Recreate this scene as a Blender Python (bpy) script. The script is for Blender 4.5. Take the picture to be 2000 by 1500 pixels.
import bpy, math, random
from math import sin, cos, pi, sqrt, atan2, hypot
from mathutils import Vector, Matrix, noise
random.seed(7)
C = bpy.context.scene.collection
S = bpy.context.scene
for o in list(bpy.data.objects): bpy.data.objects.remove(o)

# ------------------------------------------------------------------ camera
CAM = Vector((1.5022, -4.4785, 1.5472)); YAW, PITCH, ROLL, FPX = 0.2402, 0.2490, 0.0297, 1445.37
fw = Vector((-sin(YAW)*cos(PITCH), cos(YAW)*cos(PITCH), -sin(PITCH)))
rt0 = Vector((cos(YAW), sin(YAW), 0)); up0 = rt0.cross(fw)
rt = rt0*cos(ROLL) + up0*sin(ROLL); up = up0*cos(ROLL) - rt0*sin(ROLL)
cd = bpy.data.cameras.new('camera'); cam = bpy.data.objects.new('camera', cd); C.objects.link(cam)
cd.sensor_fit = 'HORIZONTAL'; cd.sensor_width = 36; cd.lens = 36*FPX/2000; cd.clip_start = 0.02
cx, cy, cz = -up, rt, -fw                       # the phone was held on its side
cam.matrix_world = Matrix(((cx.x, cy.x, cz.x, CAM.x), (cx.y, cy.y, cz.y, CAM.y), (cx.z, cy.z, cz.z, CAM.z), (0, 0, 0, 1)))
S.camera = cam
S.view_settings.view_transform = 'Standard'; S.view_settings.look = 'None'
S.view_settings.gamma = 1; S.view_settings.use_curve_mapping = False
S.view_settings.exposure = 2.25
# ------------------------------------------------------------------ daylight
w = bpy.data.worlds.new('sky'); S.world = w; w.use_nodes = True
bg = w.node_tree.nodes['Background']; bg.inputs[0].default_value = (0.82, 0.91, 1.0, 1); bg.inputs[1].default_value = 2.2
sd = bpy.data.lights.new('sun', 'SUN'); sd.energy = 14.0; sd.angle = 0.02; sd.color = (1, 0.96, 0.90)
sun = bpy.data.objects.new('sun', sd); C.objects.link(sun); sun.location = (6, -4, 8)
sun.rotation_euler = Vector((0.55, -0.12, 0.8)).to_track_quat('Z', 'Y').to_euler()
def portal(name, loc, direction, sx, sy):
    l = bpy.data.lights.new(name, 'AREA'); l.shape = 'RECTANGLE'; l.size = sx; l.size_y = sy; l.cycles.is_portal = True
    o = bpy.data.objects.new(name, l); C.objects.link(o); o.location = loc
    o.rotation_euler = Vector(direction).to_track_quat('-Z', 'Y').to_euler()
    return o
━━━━
## Given exercise
Starting with the first line of the data above, copy each line exactly until you reach the line with "for o in list(bpy.data.objects): bpy.data.objects.remove(o)"; include that line as well.

## The solution
Recreate this scene as a Blender Python (bpy) script. The script is for Blender 4.5. Take the picture to be 2000 by 1500 pixels.
import bpy, math, random
from math import sin, cos, pi, sqrt, atan2, hypot
from mathutils import Vector, Matrix, noise
random.seed(7)
C = bpy.context.scene.collection
S = bpy.context.scene
for o in list(bpy.data.objects): bpy.data.objects.remove(o)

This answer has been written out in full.